(Rows from a 3D scene dataset)
┄┄┄┄┄┄
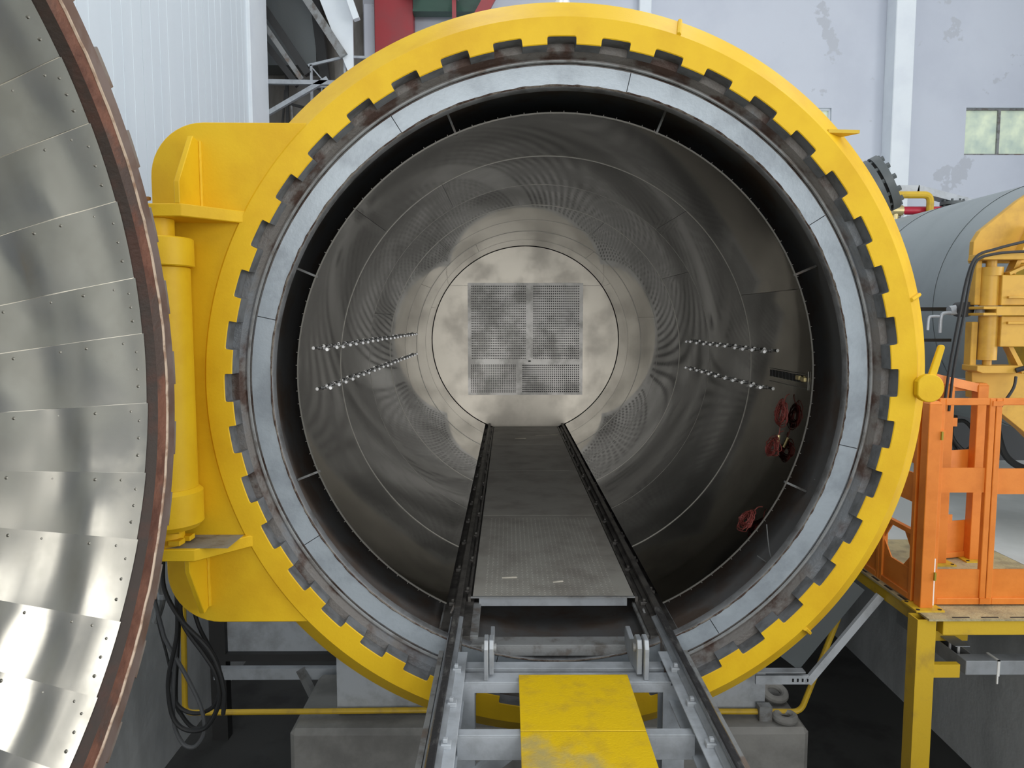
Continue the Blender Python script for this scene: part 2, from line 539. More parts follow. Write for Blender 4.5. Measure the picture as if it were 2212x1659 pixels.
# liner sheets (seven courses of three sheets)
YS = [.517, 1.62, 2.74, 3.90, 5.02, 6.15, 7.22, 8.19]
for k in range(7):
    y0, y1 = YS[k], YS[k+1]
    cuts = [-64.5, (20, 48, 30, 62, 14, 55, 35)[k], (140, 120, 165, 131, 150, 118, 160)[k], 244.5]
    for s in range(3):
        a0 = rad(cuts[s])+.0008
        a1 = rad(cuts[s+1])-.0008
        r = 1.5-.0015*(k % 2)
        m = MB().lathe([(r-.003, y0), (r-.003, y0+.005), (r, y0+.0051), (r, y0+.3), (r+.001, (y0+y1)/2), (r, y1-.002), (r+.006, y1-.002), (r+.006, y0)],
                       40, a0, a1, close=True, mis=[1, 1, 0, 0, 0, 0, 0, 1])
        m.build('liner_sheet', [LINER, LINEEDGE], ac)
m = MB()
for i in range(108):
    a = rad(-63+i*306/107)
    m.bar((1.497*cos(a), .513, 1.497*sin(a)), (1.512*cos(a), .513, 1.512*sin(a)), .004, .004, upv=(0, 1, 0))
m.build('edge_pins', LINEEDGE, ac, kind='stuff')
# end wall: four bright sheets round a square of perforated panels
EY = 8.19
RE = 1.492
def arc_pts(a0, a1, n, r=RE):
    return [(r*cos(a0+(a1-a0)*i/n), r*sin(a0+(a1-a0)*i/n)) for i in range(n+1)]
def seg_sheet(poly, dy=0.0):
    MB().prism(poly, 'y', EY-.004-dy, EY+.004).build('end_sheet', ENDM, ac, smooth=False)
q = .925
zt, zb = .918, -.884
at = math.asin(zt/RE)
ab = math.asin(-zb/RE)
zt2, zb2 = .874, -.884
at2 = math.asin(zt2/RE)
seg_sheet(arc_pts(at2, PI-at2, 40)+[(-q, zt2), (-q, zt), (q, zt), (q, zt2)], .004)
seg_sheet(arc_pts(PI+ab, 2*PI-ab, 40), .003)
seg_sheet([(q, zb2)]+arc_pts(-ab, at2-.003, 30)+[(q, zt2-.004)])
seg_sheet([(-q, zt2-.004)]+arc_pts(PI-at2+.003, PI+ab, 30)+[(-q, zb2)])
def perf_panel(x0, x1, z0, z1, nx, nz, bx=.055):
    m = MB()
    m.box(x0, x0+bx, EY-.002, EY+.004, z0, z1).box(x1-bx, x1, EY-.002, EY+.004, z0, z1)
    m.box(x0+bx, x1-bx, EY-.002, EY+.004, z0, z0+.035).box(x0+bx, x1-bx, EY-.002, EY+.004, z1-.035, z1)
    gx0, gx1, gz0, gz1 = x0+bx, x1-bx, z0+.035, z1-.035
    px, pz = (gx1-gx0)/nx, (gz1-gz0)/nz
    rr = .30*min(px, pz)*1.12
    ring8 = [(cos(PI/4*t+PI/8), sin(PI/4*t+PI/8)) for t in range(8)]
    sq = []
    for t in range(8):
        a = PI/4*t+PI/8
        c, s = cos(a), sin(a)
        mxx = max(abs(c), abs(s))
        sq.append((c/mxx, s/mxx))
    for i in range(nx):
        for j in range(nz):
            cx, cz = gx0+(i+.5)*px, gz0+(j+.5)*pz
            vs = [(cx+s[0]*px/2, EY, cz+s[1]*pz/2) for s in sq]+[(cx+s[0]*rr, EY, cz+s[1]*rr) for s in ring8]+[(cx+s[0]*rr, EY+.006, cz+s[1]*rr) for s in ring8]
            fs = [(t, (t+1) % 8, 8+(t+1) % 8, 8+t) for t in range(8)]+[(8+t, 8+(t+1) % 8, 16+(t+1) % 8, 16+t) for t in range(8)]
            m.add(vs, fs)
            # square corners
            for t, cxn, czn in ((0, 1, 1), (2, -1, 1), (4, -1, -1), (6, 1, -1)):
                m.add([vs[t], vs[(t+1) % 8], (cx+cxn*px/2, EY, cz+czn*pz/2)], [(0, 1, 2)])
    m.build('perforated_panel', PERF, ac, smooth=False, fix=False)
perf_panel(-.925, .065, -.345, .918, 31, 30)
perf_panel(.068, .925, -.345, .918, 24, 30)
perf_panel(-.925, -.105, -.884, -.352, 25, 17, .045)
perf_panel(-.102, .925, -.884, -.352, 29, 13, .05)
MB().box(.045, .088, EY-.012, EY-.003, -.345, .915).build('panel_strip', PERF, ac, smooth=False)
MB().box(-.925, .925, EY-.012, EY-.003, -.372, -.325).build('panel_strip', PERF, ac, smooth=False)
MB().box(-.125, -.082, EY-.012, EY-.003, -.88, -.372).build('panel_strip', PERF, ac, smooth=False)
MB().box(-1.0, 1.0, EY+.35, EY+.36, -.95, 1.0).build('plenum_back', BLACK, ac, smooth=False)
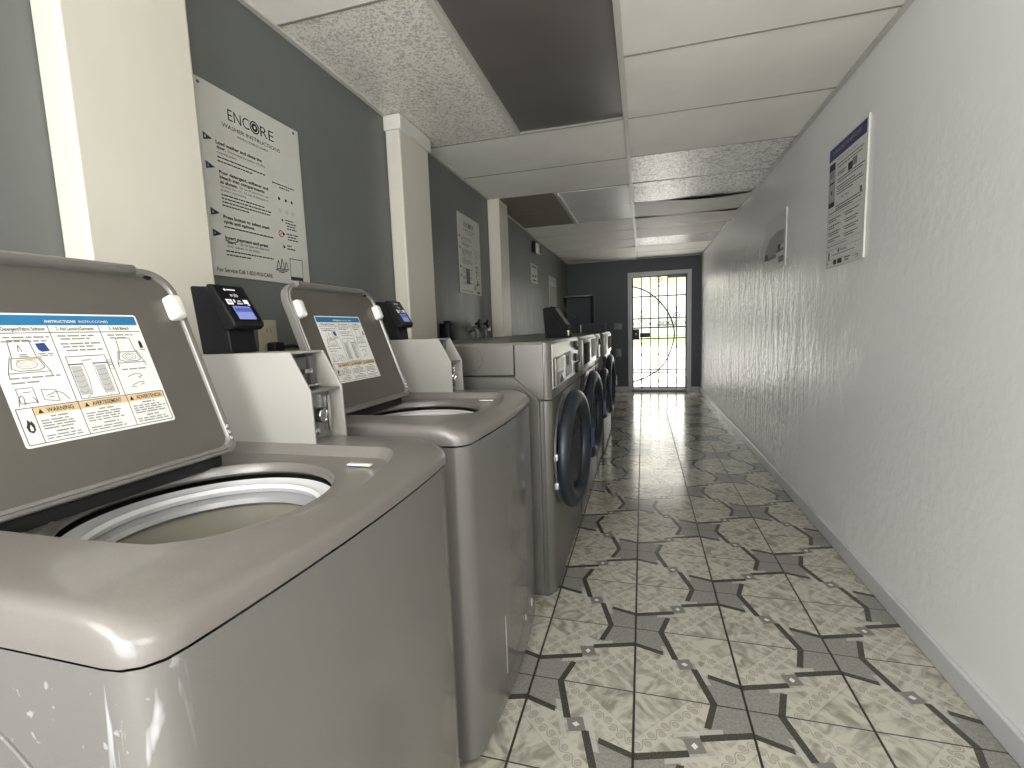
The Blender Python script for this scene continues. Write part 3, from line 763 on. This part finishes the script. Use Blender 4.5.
┄┄┄┄┄┄
Goal of the exercise: Omit pictures; set down the rest of the material word for word.

Solution for this problem:
Continue the Blender Python script for this scene: part 2, from line 539. More parts follow. Write for Blender 4.5. Measure the picture as if it were 2212x1659 pixels.
# liner sheets (seven courses of three sheets)
YS = [.517, 1.62, 2.74, 3.90, 5.02, 6.15, 7.22, 8.19]
for k in range(7):
    y0, y1 = YS[k], YS[k+1]
    cuts = [-64.5, (20, 48, 30, 62, 14, 55, 35)[k], (140, 120, 165, 131, 150, 118, 160)[k], 244.5]
    for s in range(3):
        a0 = rad(cuts[s])+.0008
        a1 = rad(cuts[s+1])-.0008
        r = 1.5-.0015*(k % 2)
        m = MB().lathe([(r-.003, y0), (r-.003, y0+.005), (r, y0+.0051), (r, y0+.3), (r+.001, (y0+y1)/2), (r, y1-.002), (r+.006, y1-.002), (r+.006, y0)],
                       40, a0, a1, close=True, mis=[1, 1, 0, 0, 0, 0, 0, 1])
        m.build('liner_sheet', [LINER, LINEEDGE], ac)
m = MB()
for i in range(108):
    a = rad(-63+i*306/107)
    m.bar((1.497*cos(a), .513, 1.497*sin(a)), (1.512*cos(a), .513, 1.512*sin(a)), .004, .004, upv=(0, 1, 0))
m.build('edge_pins', LINEEDGE, ac, kind='stuff')
# end wall: four bright sheets round a square of perforated panels
EY = 8.19
RE = 1.492
def arc_pts(a0, a1, n, r=RE):
    return [(r*cos(a0+(a1-a0)*i/n), r*sin(a0+(a1-a0)*i/n)) for i in range(n+1)]
def seg_sheet(poly, dy=0.0):
    MB().prism(poly, 'y', EY-.004-dy, EY+.004).build('end_sheet', ENDM, ac, smooth=False)
q = .925
zt, zb = .918, -.884
at = math.asin(zt/RE)
ab = math.asin(-zb/RE)
zt2, zb2 = .874, -.884
at2 = math.asin(zt2/RE)
seg_sheet(arc_pts(at2, PI-at2, 40)+[(-q, zt2), (-q, zt), (q, zt), (q, zt2)], .004)
seg_sheet(arc_pts(PI+ab, 2*PI-ab, 40), .003)
seg_sheet([(q, zb2)]+arc_pts(-ab, at2-.003, 30)+[(q, zt2-.004)])
seg_sheet([(-q, zt2-.004)]+arc_pts(PI-at2+.003, PI+ab, 30)+[(-q, zb2)])
def perf_panel(x0, x1, z0, z1, nx, nz, bx=.055):
    m = MB()
    m.box(x0, x0+bx, EY-.002, EY+.004, z0, z1).box(x1-bx, x1, EY-.002, EY+.004, z0, z1)
    m.box(x0+bx, x1-bx, EY-.002, EY+.004, z0, z0+.035).box(x0+bx, x1-bx, EY-.002, EY+.004, z1-.035, z1)
    gx0, gx1, gz0, gz1 = x0+bx, x1-bx, z0+.035, z1-.035
    px, pz = (gx1-gx0)/nx, (gz1-gz0)/nz
    rr = .30*min(px, pz)*1.12
    ring8 = [(cos(PI/4*t+PI/8), sin(PI/4*t+PI/8)) for t in range(8)]
    sq = []
    for t in range(8):
        a = PI/4*t+PI/8
        c, s = cos(a), sin(a)
        mxx = max(abs(c), abs(s))
        sq.append((c/mxx, s/mxx))
    for i in range(nx):
        for j in range(nz):
            cx, cz = gx0+(i+.5)*px, gz0+(j+.5)*pz
            vs = [(cx+s[0]*px/2, EY, cz+s[1]*pz/2) for s in sq]+[(cx+s[0]*rr, EY, cz+s[1]*rr) for s in ring8]+[(cx+s[0]*rr, EY+.006, cz+s[1]*rr) for s in ring8]
            fs = [(t, (t+1) % 8, 8+(t+1) % 8, 8+t) for t in range(8)]+[(8+t, 8+(t+1) % 8, 16+(t+1) % 8, 16+t) for t in range(8)]
            m.add(vs, fs)
            # square corners
            for t, cxn, czn in ((0, 1, 1), (2, -1, 1), (4, -1, -1), (6, 1, -1)):
                m.add([vs[t], vs[(t+1) % 8], (cx+cxn*px/2, EY, cz+czn*pz/2)], [(0, 1, 2)])
    m.build('perforated_panel', PERF, ac, smooth=False, fix=False)
perf_panel(-.925, .065, -.345, .918, 31, 30)
perf_panel(.068, .925, -.345, .918, 24, 30)
perf_panel(-.925, -.105, -.884, -.352, 25, 17, .045)
perf_panel(-.102, .925, -.884, -.352, 29, 13, .05)
MB().box(.045, .088, EY-.012, EY-.003, -.345, .915).build('panel_strip', PERF, ac, smooth=False)
MB().box(-.925, .925, EY-.012, EY-.003, -.372, -.325).build('panel_strip', PERF, ac, smooth=False)
MB().box(-.125, -.082, EY-.012, EY-.003, -.88, -.372).build('panel_strip', PERF, ac, smooth=False)
MB().box(-1.0, 1.0, EY+.35, EY+.36, -.95, 1.0).build('plenum_back', BLACK, ac, smooth=False)
The Blender Python script for this scene continues. Write part 3, from line 763 on. This part finishes the script. Use Blender 4.5.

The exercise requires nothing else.